-- begin Supplied material --
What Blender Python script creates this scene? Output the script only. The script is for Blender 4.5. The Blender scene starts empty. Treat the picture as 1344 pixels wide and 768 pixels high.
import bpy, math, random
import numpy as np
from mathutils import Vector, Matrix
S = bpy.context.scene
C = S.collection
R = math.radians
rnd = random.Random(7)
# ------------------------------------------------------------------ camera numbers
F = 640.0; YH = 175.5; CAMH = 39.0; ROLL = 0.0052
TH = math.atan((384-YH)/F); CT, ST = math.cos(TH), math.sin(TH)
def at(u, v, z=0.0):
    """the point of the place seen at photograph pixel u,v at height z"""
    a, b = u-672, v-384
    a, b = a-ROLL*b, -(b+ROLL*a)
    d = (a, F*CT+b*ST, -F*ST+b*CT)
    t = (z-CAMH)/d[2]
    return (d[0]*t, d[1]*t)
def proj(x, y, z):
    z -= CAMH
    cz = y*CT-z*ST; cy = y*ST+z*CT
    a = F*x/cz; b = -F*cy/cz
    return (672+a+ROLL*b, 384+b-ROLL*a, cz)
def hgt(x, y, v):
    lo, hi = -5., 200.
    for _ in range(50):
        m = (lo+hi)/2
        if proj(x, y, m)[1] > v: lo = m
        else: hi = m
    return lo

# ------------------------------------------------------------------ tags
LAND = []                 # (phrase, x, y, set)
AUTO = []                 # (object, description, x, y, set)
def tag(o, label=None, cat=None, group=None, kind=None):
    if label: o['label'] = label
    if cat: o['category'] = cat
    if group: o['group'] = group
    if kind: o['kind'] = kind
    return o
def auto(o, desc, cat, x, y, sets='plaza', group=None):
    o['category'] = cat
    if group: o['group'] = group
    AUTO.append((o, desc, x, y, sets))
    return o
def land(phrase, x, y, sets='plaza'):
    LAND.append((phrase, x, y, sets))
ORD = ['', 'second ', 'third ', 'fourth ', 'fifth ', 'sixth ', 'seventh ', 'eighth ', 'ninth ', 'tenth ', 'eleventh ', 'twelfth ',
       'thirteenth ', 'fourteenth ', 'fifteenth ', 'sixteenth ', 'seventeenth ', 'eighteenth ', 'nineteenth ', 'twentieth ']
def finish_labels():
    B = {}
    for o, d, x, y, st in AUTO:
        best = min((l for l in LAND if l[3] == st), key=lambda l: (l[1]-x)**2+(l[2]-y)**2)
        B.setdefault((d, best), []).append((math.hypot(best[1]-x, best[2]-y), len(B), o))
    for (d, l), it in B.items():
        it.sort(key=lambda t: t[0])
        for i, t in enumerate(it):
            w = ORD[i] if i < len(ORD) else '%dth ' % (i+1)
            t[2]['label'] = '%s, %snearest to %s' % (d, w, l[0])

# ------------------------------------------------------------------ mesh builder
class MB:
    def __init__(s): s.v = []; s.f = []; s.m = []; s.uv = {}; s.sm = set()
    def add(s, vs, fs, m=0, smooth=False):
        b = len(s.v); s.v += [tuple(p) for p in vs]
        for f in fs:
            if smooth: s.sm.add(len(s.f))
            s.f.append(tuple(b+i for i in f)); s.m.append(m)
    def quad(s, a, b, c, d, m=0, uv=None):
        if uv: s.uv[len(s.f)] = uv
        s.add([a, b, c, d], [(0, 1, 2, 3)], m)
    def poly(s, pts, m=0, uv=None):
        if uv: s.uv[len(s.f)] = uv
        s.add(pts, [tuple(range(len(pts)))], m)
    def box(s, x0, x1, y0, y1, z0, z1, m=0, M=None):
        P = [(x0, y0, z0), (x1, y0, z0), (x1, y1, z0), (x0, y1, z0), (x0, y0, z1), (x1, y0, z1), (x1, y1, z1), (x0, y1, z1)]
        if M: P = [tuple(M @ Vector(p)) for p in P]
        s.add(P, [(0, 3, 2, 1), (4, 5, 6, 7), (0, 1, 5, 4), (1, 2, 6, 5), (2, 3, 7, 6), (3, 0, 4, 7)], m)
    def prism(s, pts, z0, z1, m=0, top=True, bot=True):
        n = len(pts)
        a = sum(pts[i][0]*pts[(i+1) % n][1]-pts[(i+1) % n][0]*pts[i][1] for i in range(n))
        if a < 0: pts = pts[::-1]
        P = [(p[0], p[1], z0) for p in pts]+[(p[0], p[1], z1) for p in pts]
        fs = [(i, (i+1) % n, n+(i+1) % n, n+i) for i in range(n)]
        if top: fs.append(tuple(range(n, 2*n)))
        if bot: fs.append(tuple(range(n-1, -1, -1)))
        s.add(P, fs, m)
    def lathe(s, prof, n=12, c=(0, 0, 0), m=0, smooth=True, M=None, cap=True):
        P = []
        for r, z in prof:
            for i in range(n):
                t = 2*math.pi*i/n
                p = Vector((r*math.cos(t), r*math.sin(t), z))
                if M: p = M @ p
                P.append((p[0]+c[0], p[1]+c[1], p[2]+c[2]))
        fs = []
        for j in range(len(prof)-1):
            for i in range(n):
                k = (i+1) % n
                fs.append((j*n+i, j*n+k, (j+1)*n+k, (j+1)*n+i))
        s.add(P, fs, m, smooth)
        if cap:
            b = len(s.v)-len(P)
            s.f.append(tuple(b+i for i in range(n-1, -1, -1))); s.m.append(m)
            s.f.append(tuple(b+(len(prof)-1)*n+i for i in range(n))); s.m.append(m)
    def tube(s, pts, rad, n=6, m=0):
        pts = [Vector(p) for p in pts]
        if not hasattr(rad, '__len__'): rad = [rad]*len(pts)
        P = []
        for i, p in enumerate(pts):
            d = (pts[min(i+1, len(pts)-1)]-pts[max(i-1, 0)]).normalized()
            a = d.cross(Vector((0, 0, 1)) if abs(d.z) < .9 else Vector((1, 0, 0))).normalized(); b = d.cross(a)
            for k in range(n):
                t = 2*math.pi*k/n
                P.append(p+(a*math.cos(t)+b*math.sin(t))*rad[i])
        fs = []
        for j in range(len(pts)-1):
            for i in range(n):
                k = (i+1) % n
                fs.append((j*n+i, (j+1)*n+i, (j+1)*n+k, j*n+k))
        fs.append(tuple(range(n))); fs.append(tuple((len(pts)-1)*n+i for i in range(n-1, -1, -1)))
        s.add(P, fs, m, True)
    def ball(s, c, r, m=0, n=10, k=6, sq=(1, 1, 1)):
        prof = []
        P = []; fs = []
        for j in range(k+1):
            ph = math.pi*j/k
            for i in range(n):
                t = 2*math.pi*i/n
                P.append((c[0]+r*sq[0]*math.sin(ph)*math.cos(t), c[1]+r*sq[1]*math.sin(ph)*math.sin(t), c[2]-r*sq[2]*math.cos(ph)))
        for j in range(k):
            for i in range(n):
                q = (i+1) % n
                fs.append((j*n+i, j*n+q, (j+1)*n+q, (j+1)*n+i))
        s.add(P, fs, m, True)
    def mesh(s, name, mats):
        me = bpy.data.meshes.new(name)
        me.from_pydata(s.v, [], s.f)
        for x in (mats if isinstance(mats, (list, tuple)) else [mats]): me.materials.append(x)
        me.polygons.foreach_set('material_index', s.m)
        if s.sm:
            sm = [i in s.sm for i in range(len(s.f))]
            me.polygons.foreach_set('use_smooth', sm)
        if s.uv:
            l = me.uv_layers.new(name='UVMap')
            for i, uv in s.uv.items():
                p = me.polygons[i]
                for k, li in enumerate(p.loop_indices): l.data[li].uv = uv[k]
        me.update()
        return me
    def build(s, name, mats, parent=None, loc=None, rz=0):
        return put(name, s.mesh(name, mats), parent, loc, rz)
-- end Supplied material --
▸ Exercise:
Copy down the material exactly as written.

▸ Exercise output:
What Blender Python script creates this scene? Output the script only. The script is for Blender 4.5. The Blender scene starts empty. Treat the picture as 1344 pixels wide and 768 pixels high.
import bpy, math, random
import numpy as np
from mathutils import Vector, Matrix
S = bpy.context.scene
C = S.collection
R = math.radians
rnd = random.Random(7)
# ------------------------------------------------------------------ camera numbers
F = 640.0; YH = 175.5; CAMH = 39.0; ROLL = 0.0052
TH = math.atan((384-YH)/F); CT, ST = math.cos(TH), math.sin(TH)
def at(u, v, z=0.0):
    """the point of the place seen at photograph pixel u,v at height z"""
    a, b = u-672, v-384
    a, b = a-ROLL*b, -(b+ROLL*a)
    d = (a, F*CT+b*ST, -F*ST+b*CT)
    t = (z-CAMH)/d[2]
    return (d[0]*t, d[1]*t)
def proj(x, y, z):
    z -= CAMH
    cz = y*CT-z*ST; cy = y*ST+z*CT
    a = F*x/cz; b = -F*cy/cz
    return (672+a+ROLL*b, 384+b-ROLL*a, cz)
def hgt(x, y, v):
    lo, hi = -5., 200.
    for _ in range(50):
        m = (lo+hi)/2
        if proj(x, y, m)[1] > v: lo = m
        else: hi = m
    return lo

# ------------------------------------------------------------------ tags
LAND = []                 # (phrase, x, y, set)
AUTO = []                 # (object, description, x, y, set)
def tag(o, label=None, cat=None, group=None, kind=None):
    if label: o['label'] = label
    if cat: o['category'] = cat
    if group: o['group'] = group
    if kind: o['kind'] = kind
    return o
def auto(o, desc, cat, x, y, sets='plaza', group=None):
    o['category'] = cat
    if group: o['group'] = group
    AUTO.append((o, desc, x, y, sets))
    return o
def land(phrase, x, y, sets='plaza'):
    LAND.append((phrase, x, y, sets))
ORD = ['', 'second ', 'third ', 'fourth ', 'fifth ', 'sixth ', 'seventh ', 'eighth ', 'ninth ', 'tenth ', 'eleventh ', 'twelfth ',
       'thirteenth ', 'fourteenth ', 'fifteenth ', 'sixteenth ', 'seventeenth ', 'eighteenth ', 'nineteenth ', 'twentieth ']
def finish_labels():
    B = {}
    for o, d, x, y, st in AUTO:
        best = min((l for l in LAND if l[3] == st), key=lambda l: (l[1]-x)**2+(l[2]-y)**2)
        B.setdefault((d, best), []).append((math.hypot(best[1]-x, best[2]-y), len(B), o))
    for (d, l), it in B.items():
        it.sort(key=lambda t: t[0])
        for i, t in enumerate(it):
            w = ORD[i] if i < len(ORD) else '%dth ' % (i+1)
            t[2]['label'] = '%s, %snearest to %s' % (d, w, l[0])

# ------------------------------------------------------------------ mesh builder
class MB:
    def __init__(s): s.v = []; s.f = []; s.m = []; s.uv = {}; s.sm = set()
    def add(s, vs, fs, m=0, smooth=False):
        b = len(s.v); s.v += [tuple(p) for p in vs]
        for f in fs:
            if smooth: s.sm.add(len(s.f))
            s.f.append(tuple(b+i for i in f)); s.m.append(m)
    def quad(s, a, b, c, d, m=0, uv=None):
        if uv: s.uv[len(s.f)] = uv
        s.add([a, b, c, d], [(0, 1, 2, 3)], m)
    def poly(s, pts, m=0, uv=None):
        if uv: s.uv[len(s.f)] = uv
        s.add(pts, [tuple(range(len(pts)))], m)
    def box(s, x0, x1, y0, y1, z0, z1, m=0, M=None):
        P = [(x0, y0, z0), (x1, y0, z0), (x1, y1, z0), (x0, y1, z0), (x0, y0, z1), (x1, y0, z1), (x1, y1, z1), (x0, y1, z1)]
        if M: P = [tuple(M @ Vector(p)) for p in P]
        s.add(P, [(0, 3, 2, 1), (4, 5, 6, 7), (0, 1, 5, 4), (1, 2, 6, 5), (2, 3, 7, 6), (3, 0, 4, 7)], m)
    def prism(s, pts, z0, z1, m=0, top=True, bot=True):
        n = len(pts)
        a = sum(pts[i][0]*pts[(i+1) % n][1]-pts[(i+1) % n][0]*pts[i][1] for i in range(n))
        if a < 0: pts = pts[::-1]
        P = [(p[0], p[1], z0) for p in pts]+[(p[0], p[1], z1) for p in pts]
        fs = [(i, (i+1) % n, n+(i+1) % n, n+i) for i in range(n)]
        if top: fs.append(tuple(range(n, 2*n)))
        if bot: fs.append(tuple(range(n-1, -1, -1)))
        s.add(P, fs, m)
    def lathe(s, prof, n=12, c=(0, 0, 0), m=0, smooth=True, M=None, cap=True):
        P = []
        for r, z in prof:
            for i in range(n):
                t = 2*math.pi*i/n
                p = Vector((r*math.cos(t), r*math.sin(t), z))
                if M: p = M @ p
                P.append((p[0]+c[0], p[1]+c[1], p[2]+c[2]))
        fs = []
        for j in range(len(prof)-1):
            for i in range(n):
                k = (i+1) % n
                fs.append((j*n+i, j*n+k, (j+1)*n+k, (j+1)*n+i))
        s.add(P, fs, m, smooth)
        if cap:
            b = len(s.v)-len(P)
            s.f.append(tuple(b+i for i in range(n-1, -1, -1))); s.m.append(m)
            s.f.append(tuple(b+(len(prof)-1)*n+i for i in range(n))); s.m.append(m)
    def tube(s, pts, rad, n=6, m=0):
        pts = [Vector(p) for p in pts]
        if not hasattr(rad, '__len__'): rad = [rad]*len(pts)
        P = []
        for i, p in enumerate(pts):
            d = (pts[min(i+1, len(pts)-1)]-pts[max(i-1, 0)]).normalized()
            a = d.cross(Vector((0, 0, 1)) if abs(d.z) < .9 else Vector((1, 0, 0))).normalized(); b = d.cross(a)
            for k in range(n):
                t = 2*math.pi*k/n
                P.append(p+(a*math.cos(t)+b*math.sin(t))*rad[i])
        fs = []
        for j in range(len(pts)-1):
            for i in range(n):
                k = (i+1) % n
                fs.append((j*n+i, (j+1)*n+i, (j+1)*n+k, j*n+k))
        fs.append(tuple(range(n))); fs.append(tuple((len(pts)-1)*n+i for i in range(n-1, -1, -1)))
        s.add(P, fs, m, True)
    def ball(s, c, r, m=0, n=10, k=6, sq=(1, 1, 1)):
        prof = []
        P = []; fs = []
        for j in range(k+1):
            ph = math.pi*j/k
            for i in range(n):
                t = 2*math.pi*i/n
                P.append((c[0]+r*sq[0]*math.sin(ph)*math.cos(t), c[1]+r*sq[1]*math.sin(ph)*math.sin(t), c[2]-r*sq[2]*math.cos(ph)))
        for j in range(k):
            for i in range(n):
                q = (i+1) % n
                fs.append((j*n+i, j*n+q, (j+1)*n+q, (j+1)*n+i))
        s.add(P, fs, m, True)
    def mesh(s, name, mats):
        me = bpy.data.meshes.new(name)
        me.from_pydata(s.v, [], s.f)
        for x in (mats if isinstance(mats, (list, tuple)) else [mats]): me.materials.append(x)
        me.polygons.foreach_set('material_index', s.m)
        if s.sm:
            sm = [i in s.sm for i in range(len(s.f))]
            me.polygons.foreach_set('use_smooth', sm)
        if s.uv:
            l = me.uv_layers.new(name='UVMap')
            for i, uv in s.uv.items():
                p = me.polygons[i]
                for k, li in enumerate(p.loop_indices): l.data[li].uv = uv[k]
        me.update()
        return me
    def build(s, name, mats, parent=None, loc=None, rz=0):
        return put(name, s.mesh(name, mats), parent, loc, rz)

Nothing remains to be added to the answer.